Despite the heavy adoption of micro-mobility devices such as bicycles and e-scooters, the design of new towns centres on pedestrian and cyclist mobility, to easily connect commuters from their homes to MRT stations, bus interchanges, nearby shopping malls, and schools. It will still take some time for Singaporeans to adjust their perspective and see vehicles for what they really are: a form of transportation that puts the environment at risk rather than a symbol of their self-worth.

Only then would a car-lite vision take hold, be deemed "cool," and gain widespread acceptance as a way of life.

MRT Stations and the Public Transport System

A road sign showing directions to the nearest MRT, LRT, Taxi and Bus stations.

A holistic approach to the issue of whether Singapore can go fully car-free or not, would be inconclusive without mentioning the role Singapore MRT stations and public transport systems play in the whole conundrum. 

According to Diao Mi of the National University of Singapore, MRT delays and malfunctions may have an influence on Singapore's long-term objective to become a car-lite society.

Singaporeans are used to and familiar with the suffering that results from an MRT delay, it is a major pain point.

However, the Government has understood the assignment, at least We have seen the MRT network grow steadily to a length of about 200 kilometers. According to LTA's long-term plan, the overall track length will be further enlarged to 360 kilometers by 2030.

New MRT stations like the futuristic Jurong Lake District MRT station are currently in plans for development to further enhance easier movement and our goal to be a fully car-lite society.

There is currently an ongoing motion: Six more MRT stations will be built in Phase 2 of Cross Island Line; to open by 2032.

A train on a railway line above a road

WAITING LINE: THE PAIN OF PUBLIC TRANSPORT

Why then is there such a huge demand for private car ownership in spite of everything that has been done?

My best hypothesis is that when the government tries to promote alternate forms of transportation in a society where public transportation is seen as a lesser option, they are met with skepticism.

However, for this to work, the car-lite vision must be advanced by making public transportation the most convenient means of transportation.

There are still issues with our public transportation system that must be resolved before they occur. One is reducing bus wait times, as evidenced by the annual public transportation customer satisfaction survey.

Passengers in a train

In summary, can Singapore truly become a car-lite society?

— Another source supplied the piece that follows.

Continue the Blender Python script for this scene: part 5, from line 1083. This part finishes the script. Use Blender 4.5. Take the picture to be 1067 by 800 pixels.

Remember the unveiling of the Sustainable Singapore blueprint in 2015, which proposed a 15-year plan for the Republic to lessen its dependency on cars and move towards public transportation, cycling, walking, and car sharing services by enhancing the rail transportation network, investing in infrastructure to support safe cycling, and experimenting with an electric car-sharing program.

It is safe to say that, the Singapore government hasn’t done badly with its goal eight years later, and with the latest infrastructural development plan on Jurong Lake District, we should just be on the lookout, standby, and be ready to embrace this change.